Il n’est pas besoin d’en dire beaucoup plus sur cette intrigue faussement tortueuse qui emprunte à la fois aux classiques du film noir et aux pires scénarios de séries télé. Peu à peu, la dérive s’annonce et le polar très noir pioche alors quelques morceaux d'atmosphère chez David Lynch, tout en convoquant les ressorts de la tragédie antique où la Mort, belle et froide, est un personnage à part entière. Anthony Pastor fait défiler sous son objectif une galerie de personnages excentrés (plutôt qu’excentriques): entre une réplique de Barbara Stanwyck (ou serait-ce Bettie Page ?) et un flic habillé façon Derrick chic, on y croise un drôle d’étranger à la tête de volatile préhistorique. Mais pas besoin de chercher à comprendre, il s’agit juste de se laisser porter d’une case à l’autre, au rythme tranquille de ces deux images par page, simplement légendées de dialogues bruts et efficaces.

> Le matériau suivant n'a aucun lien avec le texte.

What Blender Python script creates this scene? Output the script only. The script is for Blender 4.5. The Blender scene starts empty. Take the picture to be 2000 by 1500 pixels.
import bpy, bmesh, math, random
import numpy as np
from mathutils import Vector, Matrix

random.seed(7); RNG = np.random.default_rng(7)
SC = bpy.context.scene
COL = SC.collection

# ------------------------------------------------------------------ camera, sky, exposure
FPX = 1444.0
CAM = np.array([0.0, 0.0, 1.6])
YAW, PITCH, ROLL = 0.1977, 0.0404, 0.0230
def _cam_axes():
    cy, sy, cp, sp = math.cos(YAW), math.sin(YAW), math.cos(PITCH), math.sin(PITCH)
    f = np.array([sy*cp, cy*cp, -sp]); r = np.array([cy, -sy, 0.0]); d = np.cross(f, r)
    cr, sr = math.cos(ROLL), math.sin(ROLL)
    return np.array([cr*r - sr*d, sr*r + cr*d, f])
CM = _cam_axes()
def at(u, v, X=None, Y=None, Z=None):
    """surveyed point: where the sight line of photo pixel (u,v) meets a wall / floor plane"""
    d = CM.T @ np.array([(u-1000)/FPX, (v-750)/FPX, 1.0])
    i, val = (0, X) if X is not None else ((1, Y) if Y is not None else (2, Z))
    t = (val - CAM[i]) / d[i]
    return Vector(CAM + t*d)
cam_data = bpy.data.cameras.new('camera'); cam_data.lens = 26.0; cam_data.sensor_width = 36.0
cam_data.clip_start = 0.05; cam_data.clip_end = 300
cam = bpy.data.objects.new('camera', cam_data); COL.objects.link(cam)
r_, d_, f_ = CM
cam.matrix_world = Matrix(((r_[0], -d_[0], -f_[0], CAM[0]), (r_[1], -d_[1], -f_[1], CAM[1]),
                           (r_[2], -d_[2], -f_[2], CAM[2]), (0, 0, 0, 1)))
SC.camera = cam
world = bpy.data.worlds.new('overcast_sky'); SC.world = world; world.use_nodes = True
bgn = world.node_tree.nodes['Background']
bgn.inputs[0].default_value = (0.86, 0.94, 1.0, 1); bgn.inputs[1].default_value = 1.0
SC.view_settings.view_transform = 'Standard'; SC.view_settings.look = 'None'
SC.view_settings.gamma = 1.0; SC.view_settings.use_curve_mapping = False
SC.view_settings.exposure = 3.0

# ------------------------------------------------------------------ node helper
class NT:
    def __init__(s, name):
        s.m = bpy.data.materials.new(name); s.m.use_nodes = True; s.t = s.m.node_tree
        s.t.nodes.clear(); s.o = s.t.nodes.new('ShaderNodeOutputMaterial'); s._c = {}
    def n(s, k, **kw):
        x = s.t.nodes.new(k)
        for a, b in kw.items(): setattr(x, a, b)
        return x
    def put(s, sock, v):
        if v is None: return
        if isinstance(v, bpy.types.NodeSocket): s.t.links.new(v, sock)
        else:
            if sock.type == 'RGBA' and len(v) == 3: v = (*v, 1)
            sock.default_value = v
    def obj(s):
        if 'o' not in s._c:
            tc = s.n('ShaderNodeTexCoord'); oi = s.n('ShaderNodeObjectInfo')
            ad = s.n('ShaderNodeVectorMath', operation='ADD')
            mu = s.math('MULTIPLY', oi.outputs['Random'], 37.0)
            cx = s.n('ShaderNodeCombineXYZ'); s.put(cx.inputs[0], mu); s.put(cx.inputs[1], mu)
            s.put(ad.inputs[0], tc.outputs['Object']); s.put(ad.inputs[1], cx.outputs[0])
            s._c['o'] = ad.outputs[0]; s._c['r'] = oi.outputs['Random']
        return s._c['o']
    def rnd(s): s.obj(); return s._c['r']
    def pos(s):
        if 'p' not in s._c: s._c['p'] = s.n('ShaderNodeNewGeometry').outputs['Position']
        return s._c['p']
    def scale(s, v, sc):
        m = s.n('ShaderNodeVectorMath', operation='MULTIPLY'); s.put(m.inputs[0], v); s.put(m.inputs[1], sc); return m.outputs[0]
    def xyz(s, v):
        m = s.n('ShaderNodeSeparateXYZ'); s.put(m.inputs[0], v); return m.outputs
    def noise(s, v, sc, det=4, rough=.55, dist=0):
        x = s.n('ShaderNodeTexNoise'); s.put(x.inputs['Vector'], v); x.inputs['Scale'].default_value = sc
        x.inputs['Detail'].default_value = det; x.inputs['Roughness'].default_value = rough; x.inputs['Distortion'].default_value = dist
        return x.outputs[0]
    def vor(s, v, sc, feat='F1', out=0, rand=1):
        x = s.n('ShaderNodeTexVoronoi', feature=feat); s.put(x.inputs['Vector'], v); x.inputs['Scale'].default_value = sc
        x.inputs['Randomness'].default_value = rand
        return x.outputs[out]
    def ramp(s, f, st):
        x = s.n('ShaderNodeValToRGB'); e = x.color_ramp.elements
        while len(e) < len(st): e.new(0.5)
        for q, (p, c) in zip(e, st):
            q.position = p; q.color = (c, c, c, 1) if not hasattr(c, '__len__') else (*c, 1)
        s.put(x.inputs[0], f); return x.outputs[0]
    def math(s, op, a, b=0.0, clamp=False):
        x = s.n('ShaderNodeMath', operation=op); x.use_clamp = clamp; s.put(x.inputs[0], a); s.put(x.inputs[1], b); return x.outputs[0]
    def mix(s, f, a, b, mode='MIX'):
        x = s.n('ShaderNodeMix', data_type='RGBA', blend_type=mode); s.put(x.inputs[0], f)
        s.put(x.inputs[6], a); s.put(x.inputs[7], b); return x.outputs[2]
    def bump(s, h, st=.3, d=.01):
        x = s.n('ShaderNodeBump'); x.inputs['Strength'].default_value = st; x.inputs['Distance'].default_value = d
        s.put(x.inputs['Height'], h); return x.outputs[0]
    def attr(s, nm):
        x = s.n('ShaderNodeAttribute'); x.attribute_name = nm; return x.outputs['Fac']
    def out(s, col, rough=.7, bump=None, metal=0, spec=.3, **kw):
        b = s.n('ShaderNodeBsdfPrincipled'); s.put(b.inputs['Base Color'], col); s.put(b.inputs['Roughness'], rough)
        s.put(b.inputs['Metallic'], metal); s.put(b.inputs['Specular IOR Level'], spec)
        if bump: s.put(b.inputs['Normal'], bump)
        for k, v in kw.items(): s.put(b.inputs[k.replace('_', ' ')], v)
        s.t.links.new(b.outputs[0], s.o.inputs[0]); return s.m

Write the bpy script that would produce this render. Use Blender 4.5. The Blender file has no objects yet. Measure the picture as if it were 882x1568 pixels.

C’est un premier livre, mais la maîtrise est totale, et le dessinateur a du talent : un style réaliste qui touche chaque élément du même coup de crayon sûr et plein de nuances. Du loquet de serrure à la paire de lunettes démesurées portée par un gros moustachu, le traitement graphique est le même, précis et documentaire, quasi photographique. Drôles de photogrammes issus d’une série B inédite et oubliée qu’aurait réalisé un étrange cinéaste allumé du Hollywood des années 50. Et si les clichés sont retouchés par le laboratoire Pastor, ils gardent toujours leurs caractéristiques d’origine : cadrages audacieux, plongée, contre-plongée, macro, fish-eye déformant… la panoplie optique est au point, prête à servir cette histoire qui vogue entre rêve et folie. Car cette virtuosité graphique n’a rien de gratuit : ce regard en coin, ces axes dérangées, ces prises de vues extrêmes, sont l’indice d’un quotidien prêt à basculer ponctuellement dans la violence extrême comme dans le fantastique le plus soutenu. Anthony Pastor signe ici un premier ouvrage étrange à l’ambiance mystérieuse et captivante et dont le charme vénéneux se prolonge longtemps après la lecture.